Most of the remaining walls of the tower have been stripped of their outer, smooth stones, leaving only the filler composed of rubble and mortar.  Roman and medieval ruins were routinely used as quarries by local builders, in later centuries.

 

 

 

 

The villagers were cleaning the graves of their loved ones in the adjacent cemetery, for the 1st of November, "la Fête de la Toussaint".  In the foreground is M. Guy Demangeau, President of the Pierre Abelard Cultural Association.  The handsome white dog is that curious traveller par excellence, Valentino.

 

 

The site is marked by a crucifix, atop the knoll where the family's original, wooden fortress stood.

 

The Association had just received an extraordinary donation for their small museum. 

When the skeletons of Heloise and Abelard were buried in the Père Lachaise cemetery in Paris, in the early 19th century, some of their bones were removed by M. Alexandre Lenoir, who was the archaeologist in charge of the Museum of French Monuments, at the time.

Lenoir gave these remains to several prominent "Heloise and Abelard" fans of the day, one of whom bequeathed his estate to his friend authoress George Sand, famous in turn for her affair with Chopin. Her heiress, Mme.

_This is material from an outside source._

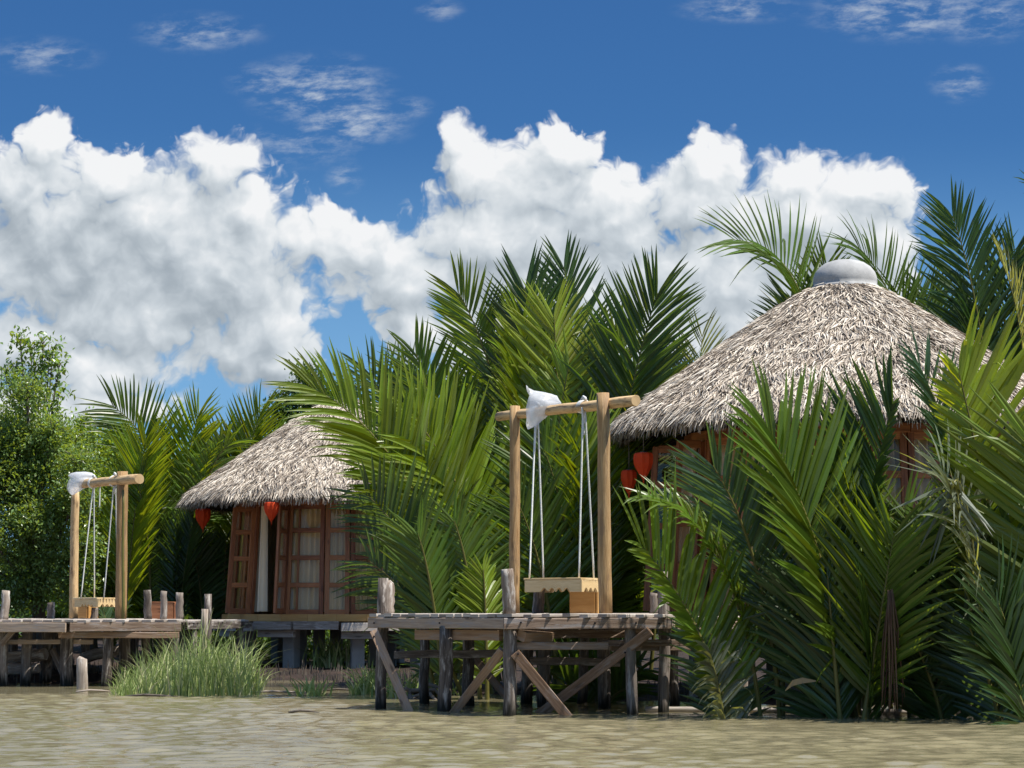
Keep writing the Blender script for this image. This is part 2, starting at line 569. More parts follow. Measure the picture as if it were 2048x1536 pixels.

Christiane Sand, decided that the curious but no less precious relics - almost 900 years old - would be best off in Le Pallet.

 

 

 

I had the honour of touching the relics myself (although the finger shown is that of M. Demangeau).  It gave me a "certain frisson", imagining the palpitating flesh of the ardent lovers which once gave them life! 

Below is the envelope in which the fragments were kept since they were removed from the lovers' mutual coffin.  Heloise saw to it that, after a forced separation of twenty years, she and Abelard were finally allowed to lie side by side, in death.

 

 

 

"Restes d'Heloise et d'Abelard, recueillis dans le cerceuil en 1816 par Monsieur Alexandre Lenoir, administrateur du Musée."